ユニコーン―ジョルジュ・サンドの遺言 :原田マハ著のレビューです。
続編!続編!プリーズ!と叫ぶも未だ続編が出ない。
もちろん、原田マハさんの作品ということで、すごく楽しみにしていたのですが、
この作品は終わり方に「ん?」とか「え?」という疑問符が付くような仕上がりになっているという事前情報。
今回、私も「ん?これで終わり?」という物足りなさを是非味わいたいとなんだか妙な希望を持ち読み始めました。
そして読了した今、「うふふ、ホントだ!」と、思わずニンマリしてしまうほど。
「時間が来たので終了です」と受付のカーテンをシャーーーーと閉められた感じで終わったことに満足感。
それもこれも、本書はこの続きがまだあるということを教えていただいていたので、不満も残らず余裕~余裕です(笑)
さて、そんな前段階を経て読めた作品です。

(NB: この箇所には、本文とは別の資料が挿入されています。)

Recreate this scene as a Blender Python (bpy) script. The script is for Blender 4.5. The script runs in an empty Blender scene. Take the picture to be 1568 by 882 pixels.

いいですね、この雰囲気、好みだわ~~。物語は主人公であるジョルジュ・サンドとの永遠のお別れのシーンから入り、徐々に生前の出来事を辿って行く。
その昔、ジョルジュ・サンドと子供たちは一時、古城に滞在していた。
─────危険だこと。 ここには、魅力的なものが多すぎるわ。 ─────
そんな言葉が彼女の口からこぼれてしまうほど、素敵な雰囲気のお城には城主のポーリーヌという女性が暮らしていて、そこには美しいタピスリーが飾られている。
心底美しいタピスリーに魅せられたジョルジュ・サンドはやがて、夜ごとタピスリーに描かれた貴婦人が夢の中に現れるようになり、「お願い、ここから出して」と助けを求められるようになるのだが…。
時を刻みながら、ジョルジュ・サンドの夢の中であったり、数年後になっていたりと、カチッ、カチッと場面が切り替わる感じの中で、常に 貴婦人と一角獣のタピスリーが物語の中心に現れる。
そして、ポツリポツリと、謎が広がり、いよいよと私も乗って来たところで、例のシャーーーーとカーテンが閉められてしまったのだ。仕方ない…しばらくカーテンの前で指をくわえて待っています。
これが本当に序章であるのなら、今後も相当楽しめそうな予感で一杯です。
ジョルジュ・サンドの生涯を絡めながら、タピスリーの長い歴史や謎の中にさらに私も巻き込まれたい。
この美しい雰囲気に再び飲み込まれる日はいつかな…。